Because of this, some people are having breakfasts/brunches the day after the wedding for close friends and extended family- a sort of communal hangover cure.
LOL. Hopefully I’ll be wearing a dress that won’t make that necessary. I really want a simple dress, with straps at the very least or possibly even sleeves so I don’t freeze to death in what passes for summer in NI.
I surfed the web today and found some lovely examples of wedding cupcakes. Honestly I’m not fussed, and if my boyfriend’s mother is horrified by the idea I’ll happily have a cake instead. Cupcakes definitely on my list of “things I do have a small preference for but don’t care strongly about.”
The exact same thing happened to me. I told them I didn’t care about style, colour, anything - just wanted them to be comfortable and like what they wore. They asked me to pick a colour because they wanted to match somewhat, so we all picked a colour together, then they set out individually to buy a dress of that colour and all ended up with the same one. I actually liked their dress better than my own ![]()
You can have a small cake to cut for for the photographs and ceremonial purposes and to please your future mother-in-law, and then cupcakes to serve guests to minimize serving fuss and maybe reduce costs.
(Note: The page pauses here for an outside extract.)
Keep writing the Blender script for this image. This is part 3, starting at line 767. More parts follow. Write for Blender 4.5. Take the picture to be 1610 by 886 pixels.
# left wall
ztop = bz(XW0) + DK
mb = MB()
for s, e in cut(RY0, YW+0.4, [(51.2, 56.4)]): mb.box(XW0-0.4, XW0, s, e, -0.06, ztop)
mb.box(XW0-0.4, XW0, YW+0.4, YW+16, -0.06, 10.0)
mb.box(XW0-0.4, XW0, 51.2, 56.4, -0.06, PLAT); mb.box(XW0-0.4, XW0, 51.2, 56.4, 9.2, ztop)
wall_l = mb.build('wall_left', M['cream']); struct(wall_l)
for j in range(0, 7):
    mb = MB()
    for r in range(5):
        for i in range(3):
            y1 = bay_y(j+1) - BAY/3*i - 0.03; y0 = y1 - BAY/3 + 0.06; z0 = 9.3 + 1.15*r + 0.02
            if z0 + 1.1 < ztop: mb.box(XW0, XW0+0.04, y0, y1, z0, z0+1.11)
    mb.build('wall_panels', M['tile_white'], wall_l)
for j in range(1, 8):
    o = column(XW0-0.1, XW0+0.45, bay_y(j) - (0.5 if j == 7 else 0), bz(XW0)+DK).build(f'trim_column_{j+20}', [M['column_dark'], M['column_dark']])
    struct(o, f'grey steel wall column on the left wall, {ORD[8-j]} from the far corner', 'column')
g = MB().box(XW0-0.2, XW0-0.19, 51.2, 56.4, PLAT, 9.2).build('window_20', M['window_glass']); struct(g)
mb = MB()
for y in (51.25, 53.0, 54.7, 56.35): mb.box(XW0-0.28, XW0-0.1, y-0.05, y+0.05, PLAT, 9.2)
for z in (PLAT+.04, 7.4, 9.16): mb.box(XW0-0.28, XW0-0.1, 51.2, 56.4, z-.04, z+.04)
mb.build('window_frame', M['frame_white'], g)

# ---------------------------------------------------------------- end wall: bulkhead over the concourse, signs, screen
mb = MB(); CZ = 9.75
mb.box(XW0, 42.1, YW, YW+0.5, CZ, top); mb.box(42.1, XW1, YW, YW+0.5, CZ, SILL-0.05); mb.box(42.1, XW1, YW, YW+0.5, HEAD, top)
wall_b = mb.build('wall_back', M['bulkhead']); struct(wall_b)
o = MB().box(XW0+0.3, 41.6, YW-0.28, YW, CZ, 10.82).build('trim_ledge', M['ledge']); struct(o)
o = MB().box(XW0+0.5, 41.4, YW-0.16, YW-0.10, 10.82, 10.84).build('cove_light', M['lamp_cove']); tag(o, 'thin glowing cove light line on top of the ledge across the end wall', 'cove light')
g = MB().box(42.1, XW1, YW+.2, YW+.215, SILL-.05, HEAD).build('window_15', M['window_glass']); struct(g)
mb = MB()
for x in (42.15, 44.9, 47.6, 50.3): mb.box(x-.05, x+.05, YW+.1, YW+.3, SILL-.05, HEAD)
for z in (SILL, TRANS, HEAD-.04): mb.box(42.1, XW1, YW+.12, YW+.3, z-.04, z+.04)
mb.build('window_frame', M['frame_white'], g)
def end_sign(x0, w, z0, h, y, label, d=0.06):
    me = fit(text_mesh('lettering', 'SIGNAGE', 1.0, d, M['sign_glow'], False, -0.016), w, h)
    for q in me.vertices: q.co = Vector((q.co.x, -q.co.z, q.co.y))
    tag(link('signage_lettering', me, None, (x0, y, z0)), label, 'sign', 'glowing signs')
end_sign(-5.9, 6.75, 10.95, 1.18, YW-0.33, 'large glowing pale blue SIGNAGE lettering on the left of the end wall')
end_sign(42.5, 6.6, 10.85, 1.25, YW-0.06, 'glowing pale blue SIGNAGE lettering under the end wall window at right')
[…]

Thank brings up a good point. With all this talk of weddings, where will your marriage be? Just because you have a wedding in a country does not mean you have to get married there. You will have to consider where you will live and what the laws there are. It’s probably better not to be married in two jurisdictions because of possible complications in the case of divorce. I’m sure it’ll never happen to you, but not filling out two sets of paperwork is easier than doing both. Heck, if you really wanted to, instead of Ireland or Korea, you could probably do the marriage part in a jurisdiction that does not require residency (Nevada, for example).
For my case, we decided not to get married in Korea, although we had a wedding there. Getting married there would mean our children would be Korean citizens–and any sons would have to serve in the military there, if they ever stepped foot into the country. However, our decision was based on the fact that we are resident in the US and do not plan to live Korea any time soon. If you are living there, non-citizen children might be too much of a disadvantage for them.
I know nothing about Irish or EU citizenship laws. You probably don’t need a lawyer, but do some basic research, to find out the ramifications of your marriage (and your children) in all relevant jurisdictions. It might come simply down to cost and convenience.
Uhm. You do know that tips are supposed to be for the staff, right?
Get sleeves added to the dress. Also get a bolero jacket (a sort of midriff jacket) as part of the gown.
I don’t think you have to have a cake, especially not if you don’t really like cake. A nice alternative to cake at my cousin’s wedding was a chocolate fondue fountain. There were tons of fondue-able things like plain donut chunks and LOTS of fruit. It was really innovative, and delicious.
I don’t care much for cake either, if I ever get married I wouldn’t mind having some cheesecake or a nice apple pie, though.